* [DATA EXCERPT]:
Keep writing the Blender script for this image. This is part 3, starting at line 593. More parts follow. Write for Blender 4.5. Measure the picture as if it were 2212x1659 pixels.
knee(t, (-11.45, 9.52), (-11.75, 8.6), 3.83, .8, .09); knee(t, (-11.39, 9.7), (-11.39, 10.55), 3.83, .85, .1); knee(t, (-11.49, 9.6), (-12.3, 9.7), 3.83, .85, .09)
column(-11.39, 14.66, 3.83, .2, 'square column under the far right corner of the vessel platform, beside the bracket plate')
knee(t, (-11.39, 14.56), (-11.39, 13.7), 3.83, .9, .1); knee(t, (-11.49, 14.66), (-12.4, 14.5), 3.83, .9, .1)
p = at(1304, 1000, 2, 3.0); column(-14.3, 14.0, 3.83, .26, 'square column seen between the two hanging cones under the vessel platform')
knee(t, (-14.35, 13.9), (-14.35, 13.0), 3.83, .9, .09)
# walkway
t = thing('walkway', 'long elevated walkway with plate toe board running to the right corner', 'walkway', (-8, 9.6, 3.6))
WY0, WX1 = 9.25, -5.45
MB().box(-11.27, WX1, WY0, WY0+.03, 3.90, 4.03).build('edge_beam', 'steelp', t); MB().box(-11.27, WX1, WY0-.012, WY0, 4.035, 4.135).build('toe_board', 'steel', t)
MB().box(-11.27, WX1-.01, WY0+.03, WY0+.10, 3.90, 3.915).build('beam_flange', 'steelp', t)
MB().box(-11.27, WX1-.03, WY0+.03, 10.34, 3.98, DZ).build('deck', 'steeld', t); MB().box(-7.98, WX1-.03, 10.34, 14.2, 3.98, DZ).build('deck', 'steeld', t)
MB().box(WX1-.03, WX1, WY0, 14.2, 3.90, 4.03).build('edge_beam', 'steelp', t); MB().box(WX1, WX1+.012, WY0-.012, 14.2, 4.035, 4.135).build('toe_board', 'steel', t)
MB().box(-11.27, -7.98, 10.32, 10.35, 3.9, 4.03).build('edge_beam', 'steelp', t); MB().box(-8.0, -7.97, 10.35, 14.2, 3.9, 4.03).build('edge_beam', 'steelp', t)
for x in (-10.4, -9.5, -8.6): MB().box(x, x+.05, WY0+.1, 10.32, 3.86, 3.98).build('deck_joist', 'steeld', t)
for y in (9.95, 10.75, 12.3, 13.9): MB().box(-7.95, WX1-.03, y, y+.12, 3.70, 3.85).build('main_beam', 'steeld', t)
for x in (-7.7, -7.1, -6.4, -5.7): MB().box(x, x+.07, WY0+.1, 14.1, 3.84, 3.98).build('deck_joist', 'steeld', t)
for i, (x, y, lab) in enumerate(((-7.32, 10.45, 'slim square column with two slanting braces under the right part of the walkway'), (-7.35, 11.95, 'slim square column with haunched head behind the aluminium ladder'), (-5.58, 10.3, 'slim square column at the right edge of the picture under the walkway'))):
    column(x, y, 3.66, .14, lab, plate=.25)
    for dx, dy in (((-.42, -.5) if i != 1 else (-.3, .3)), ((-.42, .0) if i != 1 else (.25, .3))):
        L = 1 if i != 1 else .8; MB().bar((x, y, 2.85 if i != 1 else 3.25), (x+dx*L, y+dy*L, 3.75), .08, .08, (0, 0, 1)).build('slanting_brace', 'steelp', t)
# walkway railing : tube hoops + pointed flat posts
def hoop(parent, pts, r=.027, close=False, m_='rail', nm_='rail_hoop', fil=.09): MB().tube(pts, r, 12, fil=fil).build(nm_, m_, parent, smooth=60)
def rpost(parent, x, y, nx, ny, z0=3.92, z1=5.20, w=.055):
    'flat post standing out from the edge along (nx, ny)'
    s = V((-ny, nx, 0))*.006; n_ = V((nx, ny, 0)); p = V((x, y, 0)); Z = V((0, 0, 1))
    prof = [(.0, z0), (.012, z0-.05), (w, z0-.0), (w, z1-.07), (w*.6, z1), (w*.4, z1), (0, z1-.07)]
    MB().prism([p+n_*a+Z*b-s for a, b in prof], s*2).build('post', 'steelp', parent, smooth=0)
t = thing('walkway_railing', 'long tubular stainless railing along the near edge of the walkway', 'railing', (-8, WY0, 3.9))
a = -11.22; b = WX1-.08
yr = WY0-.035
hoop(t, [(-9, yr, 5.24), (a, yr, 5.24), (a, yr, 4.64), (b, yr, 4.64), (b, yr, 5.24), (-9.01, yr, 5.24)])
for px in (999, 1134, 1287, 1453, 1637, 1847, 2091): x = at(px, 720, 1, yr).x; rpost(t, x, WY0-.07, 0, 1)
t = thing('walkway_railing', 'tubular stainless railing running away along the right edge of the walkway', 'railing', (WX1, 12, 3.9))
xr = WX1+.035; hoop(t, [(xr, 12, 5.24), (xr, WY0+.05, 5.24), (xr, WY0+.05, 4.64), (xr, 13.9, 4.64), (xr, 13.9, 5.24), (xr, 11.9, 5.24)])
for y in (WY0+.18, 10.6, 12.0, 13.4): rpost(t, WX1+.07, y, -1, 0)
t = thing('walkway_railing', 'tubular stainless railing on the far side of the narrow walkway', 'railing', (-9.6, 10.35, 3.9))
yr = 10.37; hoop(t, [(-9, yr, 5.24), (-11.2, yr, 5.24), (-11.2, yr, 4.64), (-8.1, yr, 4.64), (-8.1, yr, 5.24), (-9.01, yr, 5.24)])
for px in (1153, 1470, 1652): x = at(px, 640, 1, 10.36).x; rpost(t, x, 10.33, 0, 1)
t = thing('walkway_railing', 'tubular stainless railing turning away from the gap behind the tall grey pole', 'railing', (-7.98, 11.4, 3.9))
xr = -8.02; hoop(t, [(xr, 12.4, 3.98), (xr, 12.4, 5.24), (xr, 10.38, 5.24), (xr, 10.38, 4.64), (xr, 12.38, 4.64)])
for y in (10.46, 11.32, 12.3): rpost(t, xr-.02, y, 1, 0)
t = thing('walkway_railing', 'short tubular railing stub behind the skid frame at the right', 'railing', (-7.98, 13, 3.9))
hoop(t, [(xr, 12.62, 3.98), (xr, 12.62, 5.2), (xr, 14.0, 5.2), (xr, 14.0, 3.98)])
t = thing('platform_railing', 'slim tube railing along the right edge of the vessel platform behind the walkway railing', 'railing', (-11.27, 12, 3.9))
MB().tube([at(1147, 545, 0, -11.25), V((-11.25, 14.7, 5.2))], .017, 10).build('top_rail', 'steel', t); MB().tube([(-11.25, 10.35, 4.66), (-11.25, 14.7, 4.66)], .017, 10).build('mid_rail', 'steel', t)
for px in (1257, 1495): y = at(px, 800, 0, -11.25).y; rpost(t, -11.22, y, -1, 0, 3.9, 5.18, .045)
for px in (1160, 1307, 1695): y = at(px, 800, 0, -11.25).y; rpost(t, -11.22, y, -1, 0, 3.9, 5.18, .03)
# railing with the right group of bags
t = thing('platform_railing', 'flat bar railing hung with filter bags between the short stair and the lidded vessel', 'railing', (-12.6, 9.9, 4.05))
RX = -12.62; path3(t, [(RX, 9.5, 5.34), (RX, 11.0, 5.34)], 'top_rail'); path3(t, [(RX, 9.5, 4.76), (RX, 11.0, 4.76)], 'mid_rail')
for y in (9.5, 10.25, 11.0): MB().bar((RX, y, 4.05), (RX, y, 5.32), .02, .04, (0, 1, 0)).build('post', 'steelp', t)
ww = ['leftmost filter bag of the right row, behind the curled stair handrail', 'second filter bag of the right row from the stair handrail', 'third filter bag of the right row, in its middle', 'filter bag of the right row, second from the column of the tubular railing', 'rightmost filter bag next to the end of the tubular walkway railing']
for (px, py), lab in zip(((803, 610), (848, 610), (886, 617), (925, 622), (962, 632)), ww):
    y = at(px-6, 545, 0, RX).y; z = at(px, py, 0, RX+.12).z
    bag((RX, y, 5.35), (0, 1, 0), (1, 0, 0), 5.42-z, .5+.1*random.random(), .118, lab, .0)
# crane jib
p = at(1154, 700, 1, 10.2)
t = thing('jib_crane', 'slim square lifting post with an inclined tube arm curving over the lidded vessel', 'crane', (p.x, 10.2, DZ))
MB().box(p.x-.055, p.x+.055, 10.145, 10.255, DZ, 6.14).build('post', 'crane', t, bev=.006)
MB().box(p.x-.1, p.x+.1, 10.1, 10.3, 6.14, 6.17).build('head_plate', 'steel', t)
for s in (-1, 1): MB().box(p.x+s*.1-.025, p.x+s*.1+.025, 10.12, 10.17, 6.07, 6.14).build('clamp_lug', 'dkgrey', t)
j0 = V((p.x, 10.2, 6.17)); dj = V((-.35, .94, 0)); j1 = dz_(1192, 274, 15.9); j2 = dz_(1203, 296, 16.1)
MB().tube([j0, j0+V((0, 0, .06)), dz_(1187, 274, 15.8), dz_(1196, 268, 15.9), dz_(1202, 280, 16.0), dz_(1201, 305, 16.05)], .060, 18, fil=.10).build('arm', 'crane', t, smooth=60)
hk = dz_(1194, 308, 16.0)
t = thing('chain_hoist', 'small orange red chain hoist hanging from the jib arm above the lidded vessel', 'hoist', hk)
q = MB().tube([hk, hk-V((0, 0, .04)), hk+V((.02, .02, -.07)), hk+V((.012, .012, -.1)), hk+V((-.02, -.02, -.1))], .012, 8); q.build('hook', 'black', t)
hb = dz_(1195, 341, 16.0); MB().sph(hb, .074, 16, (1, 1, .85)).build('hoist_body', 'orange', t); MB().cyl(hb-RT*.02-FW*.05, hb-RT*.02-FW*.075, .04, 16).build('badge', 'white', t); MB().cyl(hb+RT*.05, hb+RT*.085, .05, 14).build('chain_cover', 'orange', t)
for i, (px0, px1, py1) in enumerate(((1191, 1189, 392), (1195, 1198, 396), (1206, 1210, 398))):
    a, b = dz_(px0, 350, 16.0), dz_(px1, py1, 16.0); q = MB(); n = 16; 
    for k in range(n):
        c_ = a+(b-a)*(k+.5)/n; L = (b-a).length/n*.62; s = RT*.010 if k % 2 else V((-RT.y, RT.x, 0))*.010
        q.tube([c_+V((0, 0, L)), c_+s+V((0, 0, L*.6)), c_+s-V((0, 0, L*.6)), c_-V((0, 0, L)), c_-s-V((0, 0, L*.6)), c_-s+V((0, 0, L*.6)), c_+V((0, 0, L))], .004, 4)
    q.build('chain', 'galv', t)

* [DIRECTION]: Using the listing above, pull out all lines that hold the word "picture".

* [SOLUTION FOR THIS TASK]:
Keep writing the Blender script for this image. This is part 3, starting at line 593. More parts follow. Write for Blender 4.5. Measure the picture as if it were 2212x1659 pixels.
for i, (x, y, lab) in enumerate(((-7.32, 10.45, 'slim square column with two slanting braces under the right part of the walkway'), (-7.35, 11.95, 'slim square column with haunched head behind the aluminium ladder'), (-5.58, 10.3, 'slim square column at the right edge of the picture under the walkway'))):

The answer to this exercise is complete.